Strickland: Never say never, but I’d have doubts about fully submerging myself in something oneiric, only because I find a counterpoint of relative reality is needed for the non-narrative to fully come to life. That’s just a personal opinion in relation to my work, as there are plenty of highly effective films out there which are fully immersed in dream logic. At this point, I’m not sure if I could write a whole film as a dream. The struggle with conveying dreams is finding that zone that precariously comes from the contradiction of mental exertion and complete abandonment during the writing process. If it falls too far into exertion, what I write feels contrived; if it falls too far into abandonment, the association of ideas might be more potent, but things become bloated.

So it’s always a struggle in terms of how much or how little to will things on the page. I once started a dream diary, but as soon as I did that my dreams became incredibly boring. As soon as I gave up the diary, the dreams became interesting again. What I’ve found with my own dreams is that some of the most vivid ones were not superficially strange at all. Fairly ordinary settings and incidents, but what marked them as fantastical or nightmarish was the atmosphere, and that’s something that I’m always striving to capture. With varying degrees of success and failure.

Scope: Given that The Duke of Burgundy takes place in an all-female world—which is to say, one in which you, strictly speaking, don’t exist—did you ever find yourself trying to adjust your directorial approach so that it might somehow assume something closer to a “female gaze,” whatever that might mean to you?

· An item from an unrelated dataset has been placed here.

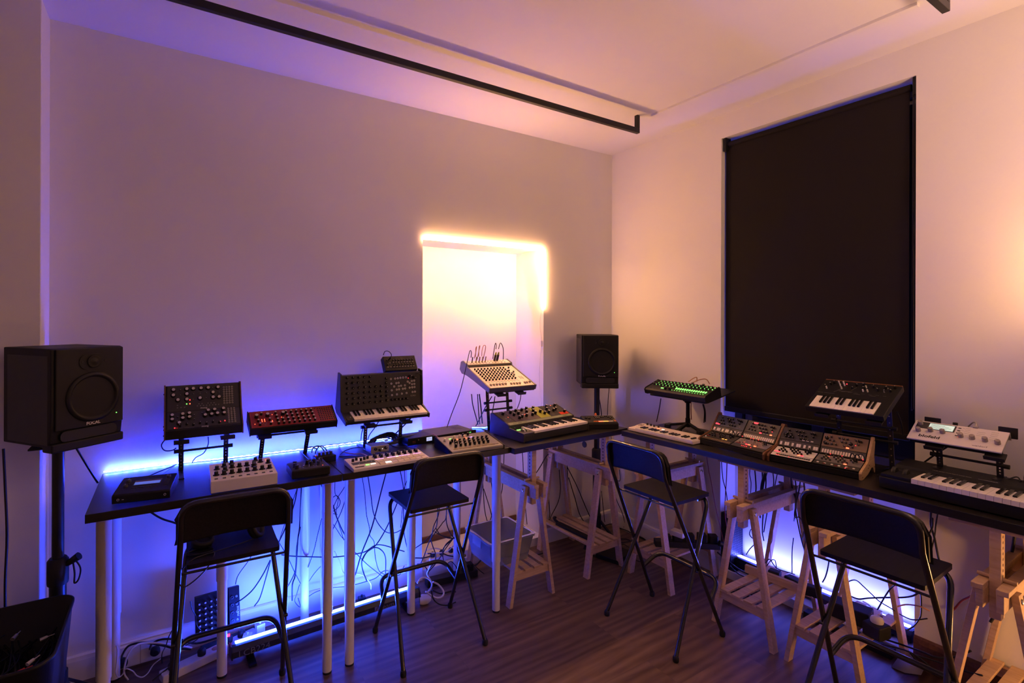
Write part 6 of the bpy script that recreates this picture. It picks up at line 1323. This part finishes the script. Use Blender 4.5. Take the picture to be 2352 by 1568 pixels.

Strickland: The gaze dilemma was always going to be an issue. No matter how hard I try to adopt a different gaze, my male gender remains an unavoidable gauge. In some ways it didn’t matter, as I was paying lip service to some sexploitation films, in which lesbian lovemaking became a genre trope. They were by nature disreputable, as they were mostly made by heterosexual males for a mostly heterosexual male audience to get off on. Of course, there are many other cinematic qualities in those films, but the core elements are the money shots. In that sense, I’m trying to embrace that disreputable or sleazy impulse, as the film we made clearly started as a Jess Franco tribute, though it ended up as something very different. There was that instant admission of sleaze with The Duke of Burgundy, and I think it’s best to be upfront about it—but within that context, why not try a different approach? I did have to question how I was looking at women in this. It would feel insincere to adopt a female gaze, but also too clichéd and redundant to refer to a lewd male gaze, even if in the spirit of homage. That almost feels like a lame excuse for being crude. What I could do is perhaps attempt to make my gaze less anatomical and less mechanical. Mood seemed a way to soften those male elements—lighting, camera movement, sound, etc.  It would feel arrogant to say I’m capable of adopting a female gaze, but I am aware of the pitfalls of the male gaze. All I could do was be less male rather than more female.